Приглядываюсь, увеличиваю — а это я много лет назад. Я чудовищно тогда выглядела: как раз жизнь в очередной раз прошлась катком и я не успела ещё перегруппироваться. Помнится, был Новый год и я взяла билет куда глаза глядят. Пусть это будет корабль, который плывёт оттуда туда, и чтобы там не было никаких знакомых, и вообще пусть все будут иностранцы.

И, конечно, первым делом познакомилась с писателем Владимиром Куниным и его женой — они к тому времени давно были иностранцы. И вот человек сейчас присылает мне уже мои фотографии с Куниным. И я начинаю разговаривать с той давней девушкой, сама с собой, и как-то нелепо её подбадриваю: мол, держись, дальше будет ещё хуже, а потом ещё, а потом ты победишь.

И я вдруг вспомнила, что тогда почувствовала это: кто-то меня издалека сильно подбадривает и шлёт лучи. Кто-то очень знакомый, но старше и умнее.

Вот и не верь после этого в голливудское кино.

Райские яблочки

Есть в Шарлоттенбурге дворовый сад.

Ха, написала — как будто «Есть в графском парке тёмный пруд».

Там лилии цветут.

И там, и там.

Но сейчас зима, и почти ничего не цветёт, разве что поздние астры в соседнем палисаднике у меня в Кройцберге да свихнувшиеся от тёплого и солнечного декабря сакуры на Хохбаумштрассе.

Вот, а в знакомом садике — райские яблочки.

В этом доме живут те, кто мне особенно дорог и важен.
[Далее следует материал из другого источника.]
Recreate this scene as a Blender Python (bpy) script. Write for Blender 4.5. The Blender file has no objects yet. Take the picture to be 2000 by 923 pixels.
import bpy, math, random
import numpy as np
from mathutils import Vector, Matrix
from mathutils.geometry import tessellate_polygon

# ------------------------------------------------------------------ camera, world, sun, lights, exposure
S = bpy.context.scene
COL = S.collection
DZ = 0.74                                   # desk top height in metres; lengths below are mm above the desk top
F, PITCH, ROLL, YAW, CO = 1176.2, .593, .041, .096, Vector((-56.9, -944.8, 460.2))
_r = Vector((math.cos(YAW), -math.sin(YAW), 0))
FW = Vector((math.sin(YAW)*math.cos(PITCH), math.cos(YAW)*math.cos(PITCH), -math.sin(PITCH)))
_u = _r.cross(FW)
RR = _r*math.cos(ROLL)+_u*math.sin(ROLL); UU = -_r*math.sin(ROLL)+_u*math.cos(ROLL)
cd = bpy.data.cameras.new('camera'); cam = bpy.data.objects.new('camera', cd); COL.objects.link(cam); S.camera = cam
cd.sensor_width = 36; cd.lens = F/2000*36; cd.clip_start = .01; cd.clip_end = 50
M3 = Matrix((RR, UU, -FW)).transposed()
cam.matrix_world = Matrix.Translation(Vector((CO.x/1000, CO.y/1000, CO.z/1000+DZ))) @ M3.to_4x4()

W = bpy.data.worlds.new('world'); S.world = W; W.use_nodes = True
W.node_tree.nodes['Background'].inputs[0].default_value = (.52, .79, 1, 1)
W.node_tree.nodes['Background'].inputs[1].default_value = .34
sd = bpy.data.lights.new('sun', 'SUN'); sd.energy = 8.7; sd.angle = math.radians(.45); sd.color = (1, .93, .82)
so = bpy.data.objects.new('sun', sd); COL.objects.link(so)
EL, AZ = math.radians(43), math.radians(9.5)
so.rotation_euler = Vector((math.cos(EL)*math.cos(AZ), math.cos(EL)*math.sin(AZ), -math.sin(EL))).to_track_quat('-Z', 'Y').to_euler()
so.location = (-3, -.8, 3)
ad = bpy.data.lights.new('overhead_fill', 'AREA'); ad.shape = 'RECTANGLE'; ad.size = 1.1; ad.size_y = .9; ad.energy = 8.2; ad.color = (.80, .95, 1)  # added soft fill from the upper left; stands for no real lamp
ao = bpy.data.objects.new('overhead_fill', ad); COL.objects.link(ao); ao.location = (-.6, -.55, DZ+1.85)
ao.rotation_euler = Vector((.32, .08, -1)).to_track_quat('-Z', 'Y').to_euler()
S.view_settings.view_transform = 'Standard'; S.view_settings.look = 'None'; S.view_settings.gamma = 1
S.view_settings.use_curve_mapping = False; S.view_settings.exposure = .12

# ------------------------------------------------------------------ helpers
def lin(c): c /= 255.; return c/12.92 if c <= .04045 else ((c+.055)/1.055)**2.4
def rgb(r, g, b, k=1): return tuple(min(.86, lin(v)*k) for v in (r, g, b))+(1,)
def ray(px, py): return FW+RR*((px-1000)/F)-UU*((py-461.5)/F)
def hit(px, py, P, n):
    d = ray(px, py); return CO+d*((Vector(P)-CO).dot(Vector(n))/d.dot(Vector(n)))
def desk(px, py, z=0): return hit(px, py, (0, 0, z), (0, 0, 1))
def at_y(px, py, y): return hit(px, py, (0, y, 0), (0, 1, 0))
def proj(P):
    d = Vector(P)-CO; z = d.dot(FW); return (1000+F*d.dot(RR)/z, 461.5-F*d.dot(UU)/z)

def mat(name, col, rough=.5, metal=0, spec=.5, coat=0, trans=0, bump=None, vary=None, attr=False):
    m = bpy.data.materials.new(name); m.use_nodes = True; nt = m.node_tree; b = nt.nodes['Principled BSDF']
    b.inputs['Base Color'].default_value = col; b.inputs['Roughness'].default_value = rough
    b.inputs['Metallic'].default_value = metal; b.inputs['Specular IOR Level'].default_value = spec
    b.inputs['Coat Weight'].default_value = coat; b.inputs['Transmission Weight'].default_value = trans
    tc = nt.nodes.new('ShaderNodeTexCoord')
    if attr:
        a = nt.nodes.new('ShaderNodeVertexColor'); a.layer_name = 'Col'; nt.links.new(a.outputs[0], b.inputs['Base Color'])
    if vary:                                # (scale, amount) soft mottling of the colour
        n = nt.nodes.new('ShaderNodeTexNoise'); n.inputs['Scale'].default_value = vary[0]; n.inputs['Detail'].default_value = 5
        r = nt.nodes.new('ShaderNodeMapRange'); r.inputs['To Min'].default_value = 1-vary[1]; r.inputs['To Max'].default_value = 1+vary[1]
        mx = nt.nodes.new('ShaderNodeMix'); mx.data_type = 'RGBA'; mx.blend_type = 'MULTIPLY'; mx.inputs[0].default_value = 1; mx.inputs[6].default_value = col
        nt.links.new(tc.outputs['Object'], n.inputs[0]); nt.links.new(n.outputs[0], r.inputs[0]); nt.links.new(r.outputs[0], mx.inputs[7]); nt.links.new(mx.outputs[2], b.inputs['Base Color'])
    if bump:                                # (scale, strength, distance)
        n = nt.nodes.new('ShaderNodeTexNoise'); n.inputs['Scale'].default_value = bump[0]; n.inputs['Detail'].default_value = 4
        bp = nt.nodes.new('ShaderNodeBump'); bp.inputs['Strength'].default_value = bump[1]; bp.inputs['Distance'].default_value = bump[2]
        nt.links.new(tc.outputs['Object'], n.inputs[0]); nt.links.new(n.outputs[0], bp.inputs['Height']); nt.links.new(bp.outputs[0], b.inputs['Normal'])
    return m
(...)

Люба, Милана, Илона, их таксы. Они начали мне показывать Берлин. Здесь адрес регистрации нашей берлинской компании, мы производим маленькие фильмы о правах человека. Здесь мы начинали снимать. Здесь в садике я пыталась оживить свою первую новогоднюю ёлку, которая специально была куплена с комом, чтобы жила. Но нет, не выжила. Зато выжила другая.

Здесь сильно помогли выжить и мне. Здесь, как оказалось, я провела три месяца своей жизни, которых почти не помню. Меня вытащили из здоровенной пропасти — предательство и всё такое сопутствующее, мозг отказывался это осознавать и принимать и просто переключился на работу с документами, за что ему моя сердечная благодарность. А всё остальное мозг просто отключил, оставив мне память золотой рыбки.

Доктор сказала — защитная реакция.

Хорошая реакция, защитила. Теперь на месте той пропасти зелёная лужайка, по которой прыгают пушистые зайки, но копать не стоит, я проложила кабель высокого напряжения и неглубокого залегания.

Кстати, лужайка. Из лужайки с хорошим газоном примерно весь мой знакомый садик в Шарлоттенбурге и состоит, ещё выжившая ёлка и маленькая альпийская горка внизу. Эту лужайку делает садиком яблоня, которая растёт ровно посередине. Это высокая изящная яблоня, которую я почему-то не помню цветущей и вообще зелёной. Я всегда замираю около неё зимой.